Pourtant, il s’agissait là d’une vraie force des normes ESRS proposées – des premiers textes ont en effet été communiqués, la publication de la version définitive étant prévue pour l’été 2023 (pour une application en janvier 2024). L’Europe, à la différence des autres régions du monde, aurait ainsi été la première à mettre en avant l’importance de la définition de normes communes pour les enjeux environnementaux comme la pollution, l’eau, la biodiversité ou l’économie circulaire.
b. Inscrire les modèles d’affaires des entreprises dans les limites planétaires
L’autre force majeure de la CSRD consiste dans le concept de double matérialité qui place l’entreprise au cœur de son milieu, en accord avec la théorie des parties prenantes, et non plus comme une entité-bulle qui ne ferait que capter des opportunités ou se prémunir de risques présentés par le monde extérieur.

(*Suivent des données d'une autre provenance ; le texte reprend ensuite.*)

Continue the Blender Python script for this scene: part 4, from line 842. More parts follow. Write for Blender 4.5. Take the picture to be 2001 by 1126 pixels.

Cette conception philosophique de la place de l’entreprise se traduit dans la réglementation par l’obligation de définir le modèle d’affaires et la stratégie au regard des limites planétaires quantifiées par des analyses scientifiques. Par exemple, pour la biodiversité, la norme actuellement proposée expose que le modèle d’affaire d’une entreprise doit s’aligner sur les objectifs définis par le cadre mondial (IPBES), à savoir aucune perte nette d’ici 2030, un gain net à partir de 2030 et une reconstitution complète d’ici à 2050.

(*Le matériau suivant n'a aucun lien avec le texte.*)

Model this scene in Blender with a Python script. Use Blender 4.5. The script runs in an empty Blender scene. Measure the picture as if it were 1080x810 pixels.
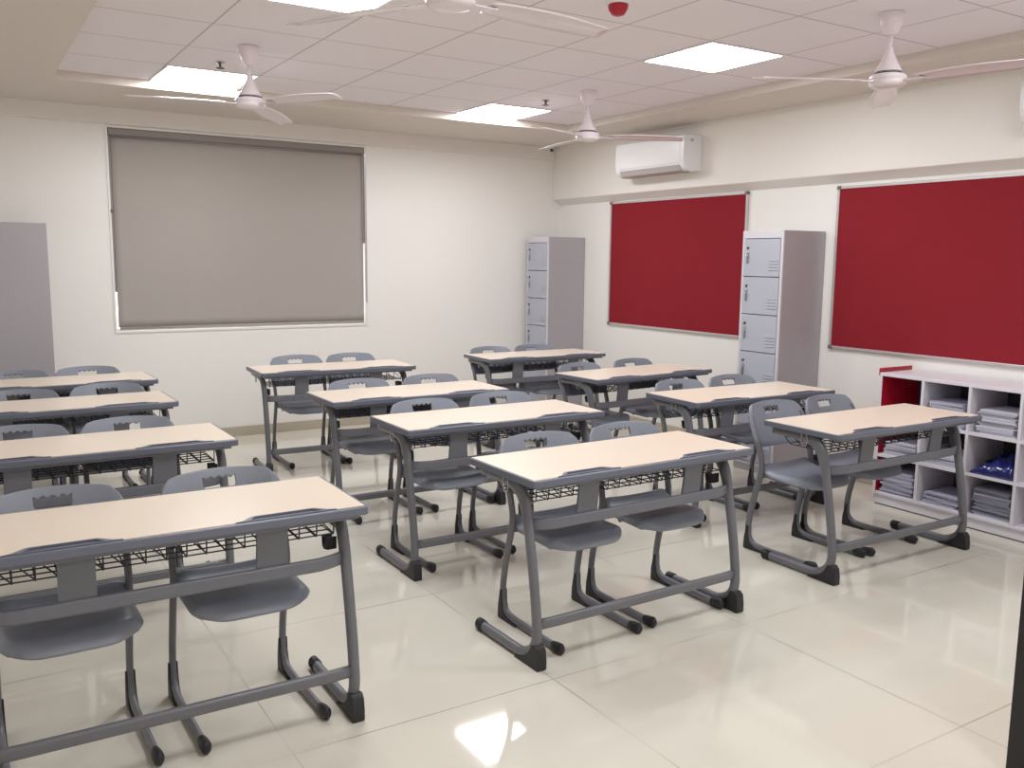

c. Standardiser les normes ESG pour limiter les dérives actuelles
Ce n’est pas la réglementation qui complique le jeu autour des sujets ESG, mais plutôt son absence ou son manque de normativité. Actuellement, on demande surtout aux entreprises de communiquer au sujet de leurs engagements, mais le contenu de ces engagements n’est pas clairement défini. Même pour le sujet du carbone, le plus développé à ce jour, les ambiguïtés sont nombreuses concernant les méthodes de calcul pour arriver à l’objectif de ‘net zero’, et de nombreuses organisations abusent ainsi des mécanismes de compensation pour baisser artificiellement leurs émissions.

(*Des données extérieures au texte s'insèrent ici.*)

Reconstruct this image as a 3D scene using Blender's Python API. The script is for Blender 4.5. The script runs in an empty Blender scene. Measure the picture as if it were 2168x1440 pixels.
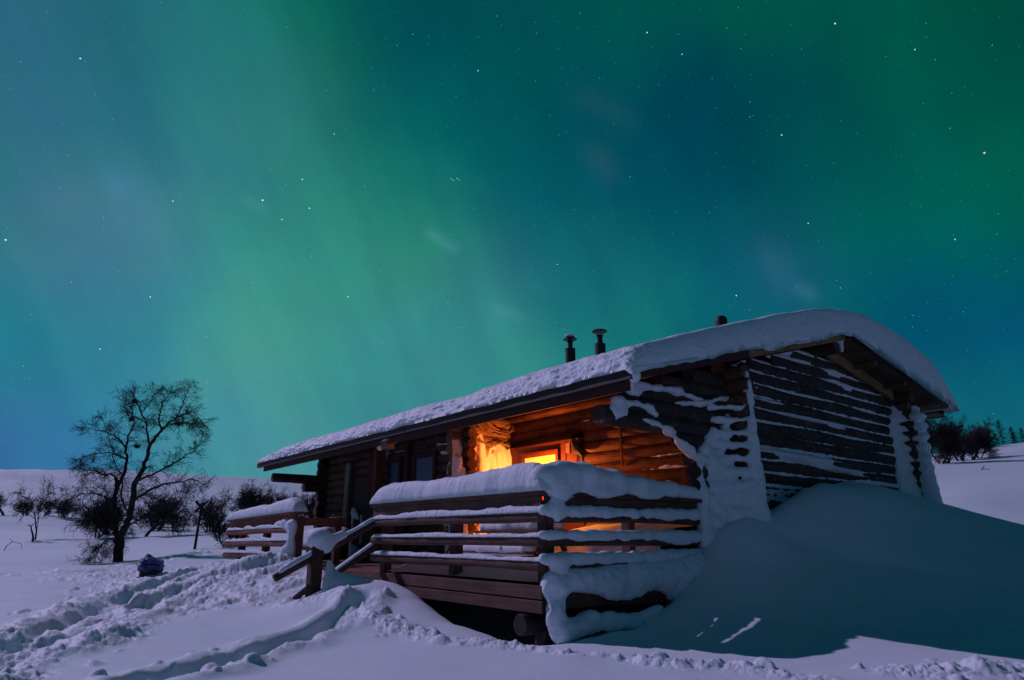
import bpy, bmesh, math, random
import numpy as np
from mathutils import Vector, Matrix
random.seed(7)
RNG = np.random.default_rng(11)
S = bpy.context.scene
COL = S.collection

# ------------------------------------------------------------------ camera
EYE = 1.5
FPX, CX, CY = 1386.0, 1084.0, 720.0
PITCH = math.atan(418 / FPX)
cam_d = bpy.data.cameras.new("camera")
cam = bpy.data.objects.new("camera", cam_d)
COL.objects.link(cam)
cam.location = (0, 0, EYE)
cam.rotation_euler = (math.pi / 2 + PITCH, 0, 0)
cam_d.sensor_width = 36.0
cam_d.lens = FPX / 2168 * 36.0
cam_d.clip_start = 0.05
cam_d.clip_end = 20000
S.camera = cam

# cabin frame: u runs along the eave (away, left), v runs along the gable (away, right)
P0 = np.array([0.367, 8.06])
UX = np.array([-0.6234, 0.7819])
VX = np.array([0.7819, 0.6234])
ROTZ = math.atan2(VX[1], VX[0])


def ray(x, y):
    a = (x - CX) / FPX
    b = -(y - CY) / FPX
    c, s = math.cos(PITCH), math.sin(PITCH)
    return np.array([a, c - b * s, s + b * c])


def at(x, y, D=None, z=None):
    d = ray(x, y)
    t = (z - EYE) / d[2] if z is not None else D / d[1]
    return d * t + np.array([0, 0, EYE])


# ------------------------------------------------------------------ world: night sky with aurora
W = bpy.data.worlds.new("World")
S.world = W
W.use_nodes = True
wt = W.node_tree
wt.nodes.clear()
wo = wt.nodes.new("ShaderNodeOutputWorld")
bg = wt.nodes.new("ShaderNodeBackground")
bg.inputs["Strength"].default_value = 1.0
wt.links.new(bg.outputs[0], wo.inputs[0])


def lin(c):
    return [((x / 255 + 0.055) / 1.055) ** 2.4 if x > 10 else x / 255 / 12.92 for x in c]


SKY = [
    (-60, 40, 46, 98, 122), (120, 30, 42, 98, 124), (230, 100, 28, 92, 118), (330, 30, 34, 112, 114), (440, 60, 36, 124, 120), (560, 40, 12, 118, 100), (665, 20, 4, 106, 88), (715, 40, 8, 100, 88), (765, 30, 0, 68, 80), (850, 40, 0, 70, 80),
    (1000, 40, 0, 76, 80), (1300, 40, 0, 80, 76), (1600, 40, 0, 84, 74), (1850, 40, 0, 84, 70), (2130, 40, 0, 74, 60),
    (30, 210, 52, 106, 130), (150, 180, 44, 106, 132), (260, 200, 34, 116, 124), (430, 210, 44, 126, 122), (560, 200, 46, 124, 120), (640, 200, 44, 126, 108), (720, 180, 14, 112, 98), (790, 160, 0, 72, 86), (880, 200, 0, 84, 88),
    (1010, 230, 0, 82, 88), (1200, 240, 0, 76, 88), (1420, 240, 0, 60, 80), (1640, 250, 0, 62, 78), (1830, 240, 0, 84, 74), (2110, 230, 0, 86, 70),
    (20, 400, 36, 116, 126), (180, 450, 76, 126, 138), (110, 340, 50, 118, 130), (330, 400, 40, 132, 128), (480, 380, 46, 130, 128), (580, 430, 42, 136, 122), (690, 400, 44, 130, 118), (800, 380, 14, 126, 104), (880, 300, 0, 96, 94), (870, 460, 38, 144, 112),
    (960, 400, 4, 98, 102), (1180, 420, 2, 86, 98), (1420, 430, 0, 76, 92), (1660, 430, 0, 80, 88), (1900, 420, 0, 84, 80), (2130, 420, 0, 96, 78),
    (20, 560, 24, 126, 132), (200, 540, 88, 138, 152), (210, 470, 82, 128, 142), (330, 560, 44, 140, 134), (430, 540, 54, 150, 130), (600, 590, 44, 146, 126), (720, 560, 54, 148, 126), (830, 600, 52, 148, 122), (990, 570, 44, 112, 124),
    (1240, 590, 18, 102, 112), (1480, 590, 4, 90, 104), (1650, 590, 22, 88, 114), (1840, 540, 0, 100, 94), (2100, 480, 0, 100, 80), (2130, 610, 0, 74, 100), (1950, 640, 2, 80, 106),
    (30, 640, 26, 114, 136), (120, 640, 50, 118, 146), (30, 740, 36, 140, 142), (260, 640, 40, 122, 144), (230, 760, 48, 142, 146), (450, 700, 62, 162, 140), (540, 700, 80, 164, 136), (650, 770, 56, 154, 138), (900, 760, 54, 150, 136), (1060, 720, 50, 144, 130),
    (1340, 690, 22, 116, 118), (1600, 690, 6, 96, 112), (2000, 700, 0, 72, 108), (2140, 740, 0, 78, 118), (2100, 860, 16, 104, 118),
    (20, 930, 56, 106, 162), (180, 930, 48, 126, 156), (330, 860, 58, 146, 152), (480, 880, 66, 146, 150), (560, 960, 74, 158, 150), (1500, 880, 10, 90, 112), (900, 920, 52, 140, 132), (780, 820, 60, 150, 144),
]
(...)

C’était bien l’objectif de la directive CSRD : répondre au flou artistique des normes actuelles. On se trouve dans une situation où chacun déclare ce qu’il veut (ex. l’origine durable du caoutchouc utilisé dans les usines ou la création d’écoles dans des pays en développement) ; tout se retrouve dans la déclaration de performance extra-financière, des agences créent des systèmes de notation fortement divergents et ce sont tous ces discours et ces labels qui, incontrôlés par l’absence d’une réglementation ambitieuse, nuisent finalement au développement des politiques environnementales en ridiculisant leur portée.
Emmanuel Macron a raison lorsqu’il présente l’Europe comme la plus avancée en termes de réglementation environnementale à ce jour. Nous devrions être fiers de cette qualité et mettre en valeur les avancées majeures des nouvelles normes plutôt que de les réduire à des lourdeurs administratives en opposition au développement industriel. C’est en prouvant que la combinaison de l’exigence intellectuelle, de l’éthique écologique et de la prospérité économique est une réponse efficace aux enjeux actuels que l’Europe pourra assurer sa place dans le jeu mondial.
Il faut appuyer sur Play et non sur Pause.